七五書店の店長さんとは、思えば旧い知り合いだったりする。といっても、旧「はてなダイアリー」でのことだ。わたしがまだ会社員で、なんともいえない抱え込んだ気持ちを吐き出す場として「日乗」を書いていた頃に、何かのきっかけでつながり(キーワードかな)、わたしもゴロウさんの日記を読むようになった。毎晩遅くに帰ってきては、漫画の山を崩しながら、うどんを食べているゴロウさん。本屋さんの仕事って本当に大変なんだなあ、でも、好きな本に囲まれての毎日で、漫画の年間ベストを紹介してくださったりして、楽しそうで羨ましいなあ、などと思っていた。そのうちわたしは会社を辞め、古本屋をやります、と新しい日記を始め、名古屋で初めての一箱古本市に出ることになりました、と書いたら、ゴロウさんはこっそり円頓寺商店街に来てくださっていた。名乗れませんでしたが、単行本も文庫も一緒に並んでいて新鮮でした、とメッセージをくださったのを覚えている。わたしが古本屋としてもがき始めた同じ頃、ゴロウさんは店長になっていたのですね。

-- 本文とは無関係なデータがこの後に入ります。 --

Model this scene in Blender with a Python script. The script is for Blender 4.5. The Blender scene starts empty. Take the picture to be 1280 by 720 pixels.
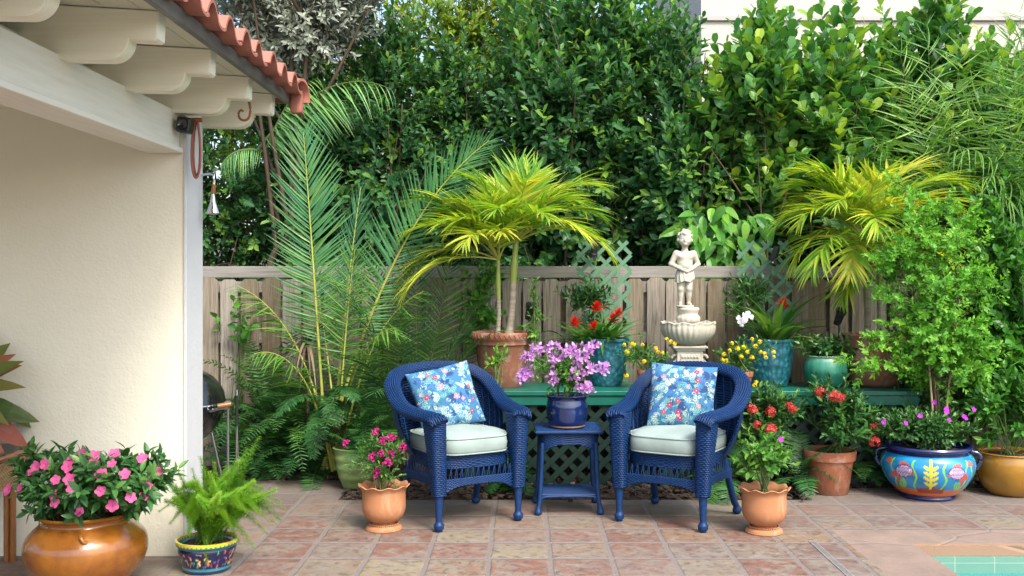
import bpy, bmesh, math, random
import numpy as np
from mathutils import Vector, Matrix, noise

R = math.radians
scene = bpy.context.scene
COL = scene.collection
rng = np.random.default_rng(11)
random.seed(5)
F, PX, PY, H = 1289.0, 652.0, 346.0, 1.46

# ------------------------------------------------------------------ camera
cam_d = bpy.data.cameras.new('camera'); cam = bpy.data.objects.new('camera', cam_d); COL.objects.link(cam)
cam.location = (0, 0, H); cam.rotation_euler = (R(90), 0, 0)
cam_d.sensor_width = 36; cam_d.lens = 36*F/1280
cam_d.shift_x = -(PX-640)/1280; cam_d.shift_y = -(360-PY)/1280
cam_d.clip_start = .05; cam_d.clip_end = 500
scene.camera = cam

# ------------------------------------------------------------------ sky, sun, exposure
SUN_EL, SUN_AZ = 52, 150          # azimuth clockwise from +Y (the view direction)
w = bpy.data.worlds.new('World'); scene.world = w; w.use_nodes = True
nt = w.node_tree; nt.nodes.clear()
sky = nt.nodes.new('ShaderNodeTexSky'); sky.sky_type = 'NISHITA'; sky.sun_disc = False
sky.sun_elevation = R(SUN_EL); sky.sun_rotation = R(SUN_AZ); sky.air_density = 1.0; sky.dust_density = 4; sky.ozone_density = .6
bg = nt.nodes.new('ShaderNodeBackground'); bg.inputs[1].default_value = .15
wo = nt.nodes.new('ShaderNodeOutputWorld')
nt.links.new(sky.outputs[0], bg.inputs[0]); nt.links.new(bg.outputs[0], wo.inputs[0])
sd = bpy.data.lights.new('sun', 'SUN'); sd.energy = 1.5; sd.angle = R(16); sd.color = (1, .96, .89)
so = bpy.data.objects.new('sun', sd); COL.objects.link(so)
sv = Vector((math.sin(R(SUN_AZ))*math.cos(R(SUN_EL)), math.cos(R(SUN_AZ))*math.cos(R(SUN_EL)), math.sin(R(SUN_EL))))
so.rotation_euler = sv.to_track_quat('Z', 'Y').to_euler(); so.location = (3, -3, 9)
vs = scene.view_settings
vs.view_transform = 'Standard'; vs.look = 'None'; vs.gamma = 1; vs.use_curve_mapping = False; vs.exposure = 1.5
scene.render.engine = 'CYCLES'

# ------------------------------------------------------------------ helpers
def at(x, y, D): return Vector(((x-PX)/F*D, D, H+(PY-y)/F*D))
def wx(x, D): return (x-PX)/F*D
def wz(y, D): return H+(PY-y)/F*D
def srgb(r, g, b):
    f = lambda c: (c/255/12.92) if c/255 <= .04045 else ((c/255+.055)/1.055)**2.4
    return (f(r), f(g), f(b))
def nrm(a): return a/np.maximum(np.linalg.norm(a, axis=-1, keepdims=True), 1e-9)
A = lambda *a: np.array(a, float)

class MB:
    """collects geometry for one mesh object"""
    def __init__(s): s.v = []; s.f = []; s.t = []; s.c = []; s.n = 0; s.mi = []
    def add(s, V, Fs, tint=.5, col=None, mi=0):
        V = np.asarray(V, float).reshape(-1, 3)
        if isinstance(Fs, np.ndarray): Fs = [Fs]
        else:
            by = {}
            for q in Fs: by.setdefault(len(q), []).append(q)
            Fs = [np.array(x) for x in by.values()]
        for q in Fs: s.f.append(q+s.n); s.mi.append(np.full(len(q), mi))
        s.v.append(V); s.t.append(np.broadcast_to(np.asarray(tint, float), (len(V),)).copy())
        s.c.append(col if col is not None else np.full((len(V), 3), .5))
        s.n += len(V); return s
    def box(s, x0, x1, y0, y1, z0, z1, tint=.5, mi=0, bev=0, M=None):
        V = A([x0,y0,z0],[x1,y0,z0],[x1,y1,z0],[x0,y1,z0],[x0,y0,z1],[x1,y0,z1],[x1,y1,z1],[x0,y1,z1])
        Q = np.array([[0,3,2,1],[4,5,6,7],[0,1,5,4],[1,2,6,5],[2,3,7,6],[3,0,4,7]])
        if bev > 0:
            bm = bmesh.new(); vv = [bm.verts.new(p) for p in V]
            for q in Q: bm.faces.new([vv[i] for i in q])
            bmesh.ops.bevel(bm, geom=bm.edges[:], offset=bev, segments=2, profile=.5, affect='EDGES')
            bm.verts.index_update()
            V = np.array([v.co[:] for v in bm.verts]); Q = [[v.index for v in f.verts] for f in bm.faces]; bm.free()
        if M is not None: V = V @ np.array(M.to_3x3()).T + np.array(M.translation)
        return s.add(V, Q, tint, mi=mi)
    def tube(s, P, r, n=6, tint=.5, cap=True, closed=False, flat=None, mi=0):
        P = np.asarray(P, float); m = len(P); r = np.broadcast_to(np.asarray(r, float), (m,))
        if closed: T = nrm(np.roll(P, -1, 0)-np.roll(P, 1, 0))
        else: T = nrm(np.gradient(P, axis=0))
        ref = A(0, 0, 1) if abs(T[:, 2]).mean() < .8 else A(0, 1, 0)
        X = nrm(np.cross(T, ref)+1e-7); Y = np.cross(X, T)
        a = np.arange(n)/n*2*np.pi
        fy = 1 if flat is None else flat
        V = P[:, None]+r[:, None, None]*(np.cos(a)[None, :, None]*X[:, None]+fy*np.sin(a)[None, :, None]*Y[:, None])
        i = np.arange(m if closed else m-1)[:, None]; j = np.arange(n)[None]
        i2 = (i+1) % m
        Q = np.stack([i*n+j, i*n+(j+1) % n, i2*n+(j+1) % n, i2*n+j], -1).reshape(-1, 4)
        fs = [Q]; V = V.reshape(-1, 3)
        s.add(V, Q, tint, mi=mi)
        if cap and not closed:
            s.add(V[:n], [list(range(n))[::-1]], tint, mi=mi); s.add(V[-n:], [list(range(n))], tint, mi=mi)
        return s
    def lathe(s, prof, n=48, mod=None, c=(0, 0, 0), tint=.5, col=None, mi=0):
        prof = np.asarray(prof, float); m = len(prof); a = np.arange(n)/n*2*np.pi
        r = np.repeat(prof[:, 0][:, None], n, 1); z = np.repeat(prof[:, 1][:, None], n, 1)
        if mod is not None: r, z = mod(r, z, a[None, :])
        V = np.stack([r*np.cos(a)+c[0], r*np.sin(a)+c[1], z+c[2]], -1).reshape(-1, 3)
        i = np.arange(m-1)[:, None]; j = np.arange(n)[None]
        Q = np.stack([i*n+j, i*n+(j+1) % n, (i+1)*n+(j+1) % n, (i+1)*n+j], -1).reshape(-1, 4)
        return s.add(V, Q, tint, col=col, mi=mi)
    def ball(s, c, r, n=10, tint=.5, sc=(1, 1, 1), mi=0):
        th = np.linspace(0.02, np.pi-.02, n//2+1)
        V = []; a = np.arange(n)/n*2*np.pi
        V = np.stack([np.sin(th)[:, None]*np.cos(a)*sc[0], np.sin(th)[:, None]*np.sin(a)*sc[1], -np.cos(th)[:, None]*np.ones(n)*sc[2]], -1)*r+np.asarray(c, float)
        m = len(th); i = np.arange(m-1)[:, None]; j = np.arange(n)[None]
        Q = np.stack([i*n+j, i*n+(j+1) % n, (i+1)*n+(j+1) % n, (i+1)*n+j], -1).reshape(-1, 4)
        return s.add(V.reshape(-1, 3), Q, tint, mi=mi)
    def inst(s, tpl, pos, dirs, ups, sc, tint=.5, mi=0):
        tv, tf = tpl; N = len(pos)
        if N == 0: return s
        y = nrm(np.asarray(dirs, float)); x = nrm(np.cross(y, ups)+1e-6); z = np.cross(x, y)
        sc = np.broadcast_to(np.asarray(sc, float), (N,))[:, None, None]
        V = pos[:, None]+sc*(tv[None, :, 0:1]*x[:, None]+tv[None, :, 1:2]*y[:, None]+tv[None, :, 2:3]*z[:, None])
        k = len(tv); off = (np.arange(N)*k)[:, None, None]
        ti = np.repeat(np.broadcast_to(np.asarray(tint, float), (N,)), k)
        s.add(V.reshape(-1, 3), [(q[None]+off).reshape(-1, q.shape[1]) for q in tf][0] if len(tf) == 1 else [], ti, mi=mi)
        return s
    def build(s, name, mats, parent=None, smooth=False, label=None):
        me = bpy.data.meshes.new(name)
        V = np.concatenate(s.v); me.vertices.add(len(V)); me.vertices.foreach_set('co', V.astype(np.float32).ravel())
        ls = np.concatenate([q.ravel() for q in s.f]).astype(np.int32)
        tot = np.concatenate([np.full(len(q), q.shape[1]) for q in s.f]).astype(np.int32)
        me.loops.add(len(ls)); me.loops.foreach_set('vertex_index', ls)
        me.polygons.add(len(tot)); st = np.concatenate([[0], np.cumsum(tot)[:-1]]).astype(np.int32)
        me.polygons.foreach_set('loop_start', st); me.polygons.foreach_set('loop_total', tot)
        if not isinstance(mats, (list, tuple)): mats = [mats]
        for m in mats: me.materials.append(m)
        me.polygons.foreach_set('material_index', np.concatenate(s.mi).astype(np.int32))
        me.polygons.foreach_set('use_smooth', np.full(len(tot), bool(smooth)))
        at_ = me.attributes.new('tint', 'FLOAT', 'POINT'); at_.data.foreach_set('value', np.concatenate(s.t).astype(np.float32))
        c = np.concatenate(s.c); ca = me.color_attributes.new('paint', 'FLOAT_COLOR', 'POINT')
        ca.data.foreach_set('color', np.c_[c, np.ones(len(c))].astype(np.float32).ravel())
        me.update(calc_edges=True); me.validate()
        if smooth == 'auto':
            pass
        o = bpy.data.objects.new(name, me); COL.objects.link(o)
        if parent is not None: o.parent = parent
        if label: o['label'] = label
        return o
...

七五書店の棚の本はだいぶ減っていた。多くの本が面陳され、空いた棚を埋めていた。人混みをすり抜けながら、棚の本を一冊ずつ見ていると、たまらない気持ちになった。ゴロウさんが一冊ずつ、このお店でお客さんに手に取って欲しいと思って選んで、並べた本たち。流通ルートこそ違え、わたしも同じ思いで本を選び棚に並べている。それがもう今日限りになってしまうなんて。こんなに熱心に見てくださるお客様に、もうここでは会えないなんて。

さすがに店内で泣いている人はいない。なんとか堪えて漫画の棚へ移る。わたしのなかでのゴロウさんは漫画だったので、なにか漫画を買いたかった。ふと見ると『あれよ星屑』が全巻揃っている。いつか全部読もうと思っていたけれど、それが今だ。岩波書店のものもなにか、と、岩波現代文庫版が出ていたとは知らなかった『岡本太郎の見た日本』を見つけて手に取る。

改めてレジでお話を、と思ったが言葉が出てこない。お疲れ様でした、も、ありがとうございました、も、わたしがいうべき言葉じゃない。思いが駆けめぐった末「また、お会いしましょう」と言っていた。そうだ、わたしが古本屋を続けていれば、きっとまた会える。

 

名残惜しく写真を撮ったりしていたら19時近くになっていて、慌てて知立に向かう。19時半過ぎに正文館書店に着き、さっそく棚に手を入れる。

2週間前に太閤堂が追加してくれていたが、すっかり棚はガタガタで、背を上にしてある文庫がたわみだしている。会期も折り返しなので、この際、思い切って入れ替えをしようと思い、値札の日付を確認して本を抜きながら、新しい本を追加していく。シンプルな出店スタイルではあるけれど、できるだけ見やすくと思い、本の並びも微調整する。思った以上に作業が増え、21時の閉店近くにようやくなんとか形になった。

目も手も足もバキバキに疲れていたけれど、どうしても今日はそこまでやらずにはいられなかった。本と、本屋さんのために、いま自分ができる精いっぱいのことをしたかった。